In deze zaak heeft de kantonrechter van de Rechtbank Rotterdam op 4 november 2022 uitspraak gedaan in een geschil tussen twee partijen over de ontbinding van een koopovereenkomst van een tweedehands auto. Eiseres, aangeduid als [persoon01], heeft op 17 juli 2021 een BMW 7-serie gekocht van gedaagde, aangeduid als [persoon02], voor € 15.000. Na problemen met de auto heeft [persoon01] de koopovereenkomst op 19 oktober 2021 buitengerechtelijk ontbonden, wat door [persoon02] werd geaccepteerd. Bij het ophalen van de auto op 24 februari 2022 constateerde [persoon02] schade aan de auto, wat leidde tot een geschil over wie verantwoordelijk was voor deze schade.
De kantonrechter oordeelde dat de zorgplicht van [persoon01] niet was geschonden, omdat de schade aan de auto na de ontbinding was ontstaan en het risico van de auto bij [persoon02] lag. De rechter concludeerde dat [persoon01] recht had op terugbetaling van de koopprijs en dat [persoon02] de auto op zijn kosten moest registreren. Daarnaast werden de buitengerechtelijke incassokosten en rente toegewezen aan [persoon01]. De vorderingen van [persoon02] in reconventie werden afgewezen, omdat de schade niet aan [persoon01] kon worden toegerekend.

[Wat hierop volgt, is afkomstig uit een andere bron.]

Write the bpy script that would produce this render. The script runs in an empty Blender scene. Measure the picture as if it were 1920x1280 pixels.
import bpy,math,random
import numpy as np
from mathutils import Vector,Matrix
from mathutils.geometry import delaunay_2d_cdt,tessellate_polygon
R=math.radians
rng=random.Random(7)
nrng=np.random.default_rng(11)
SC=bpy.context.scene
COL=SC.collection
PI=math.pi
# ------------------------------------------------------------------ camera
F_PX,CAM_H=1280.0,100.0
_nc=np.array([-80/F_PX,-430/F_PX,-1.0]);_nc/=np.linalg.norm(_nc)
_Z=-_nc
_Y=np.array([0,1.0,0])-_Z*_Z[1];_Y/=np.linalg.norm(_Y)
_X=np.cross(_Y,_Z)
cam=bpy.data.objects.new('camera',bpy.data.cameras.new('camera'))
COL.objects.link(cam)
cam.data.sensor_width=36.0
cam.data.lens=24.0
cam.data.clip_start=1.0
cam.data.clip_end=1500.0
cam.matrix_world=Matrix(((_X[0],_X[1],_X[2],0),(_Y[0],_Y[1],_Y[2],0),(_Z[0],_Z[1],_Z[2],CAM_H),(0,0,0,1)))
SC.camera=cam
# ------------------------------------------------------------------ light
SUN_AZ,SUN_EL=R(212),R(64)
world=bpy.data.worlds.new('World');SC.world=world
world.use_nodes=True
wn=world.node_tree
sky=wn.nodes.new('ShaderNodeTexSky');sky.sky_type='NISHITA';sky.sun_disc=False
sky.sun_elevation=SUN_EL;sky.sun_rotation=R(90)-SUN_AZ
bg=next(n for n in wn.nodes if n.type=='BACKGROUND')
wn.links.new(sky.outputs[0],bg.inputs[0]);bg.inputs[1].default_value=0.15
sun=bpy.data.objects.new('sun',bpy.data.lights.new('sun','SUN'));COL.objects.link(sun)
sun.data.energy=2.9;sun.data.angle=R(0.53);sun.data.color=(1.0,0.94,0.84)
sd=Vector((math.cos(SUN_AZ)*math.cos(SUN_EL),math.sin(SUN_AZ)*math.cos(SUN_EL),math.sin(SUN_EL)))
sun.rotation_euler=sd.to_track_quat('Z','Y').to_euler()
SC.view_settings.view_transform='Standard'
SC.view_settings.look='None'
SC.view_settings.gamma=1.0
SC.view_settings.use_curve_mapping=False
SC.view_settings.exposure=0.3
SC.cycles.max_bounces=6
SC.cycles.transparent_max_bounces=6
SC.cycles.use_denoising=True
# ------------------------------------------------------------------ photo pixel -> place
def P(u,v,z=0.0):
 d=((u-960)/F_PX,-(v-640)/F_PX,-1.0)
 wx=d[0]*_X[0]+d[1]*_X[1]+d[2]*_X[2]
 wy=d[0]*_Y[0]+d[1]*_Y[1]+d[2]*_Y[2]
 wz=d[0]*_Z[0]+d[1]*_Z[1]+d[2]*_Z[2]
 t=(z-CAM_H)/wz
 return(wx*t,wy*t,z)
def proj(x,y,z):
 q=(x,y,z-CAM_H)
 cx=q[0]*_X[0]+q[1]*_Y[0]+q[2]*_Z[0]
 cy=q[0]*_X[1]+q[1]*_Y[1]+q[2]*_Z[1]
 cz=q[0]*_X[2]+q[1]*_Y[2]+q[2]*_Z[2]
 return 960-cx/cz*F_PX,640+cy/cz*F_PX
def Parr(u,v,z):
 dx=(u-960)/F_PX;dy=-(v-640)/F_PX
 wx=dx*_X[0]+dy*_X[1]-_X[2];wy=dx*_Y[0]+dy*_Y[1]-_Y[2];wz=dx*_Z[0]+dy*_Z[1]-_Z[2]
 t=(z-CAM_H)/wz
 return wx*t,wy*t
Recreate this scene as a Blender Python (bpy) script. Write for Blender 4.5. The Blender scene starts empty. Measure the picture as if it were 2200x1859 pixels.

De kantonrechter heeft de proceskosten aan de zijde van [persoon01] vastgesteld op € 1.553,10, en [persoon02] werd veroordeeld in deze kosten. Het vonnis werd uitvoerbaar bij voorraad verklaard, wat betekent dat [persoon02] onmiddellijk aan de uitspraak moest voldoen, ongeacht eventuele hoger beroep procedures.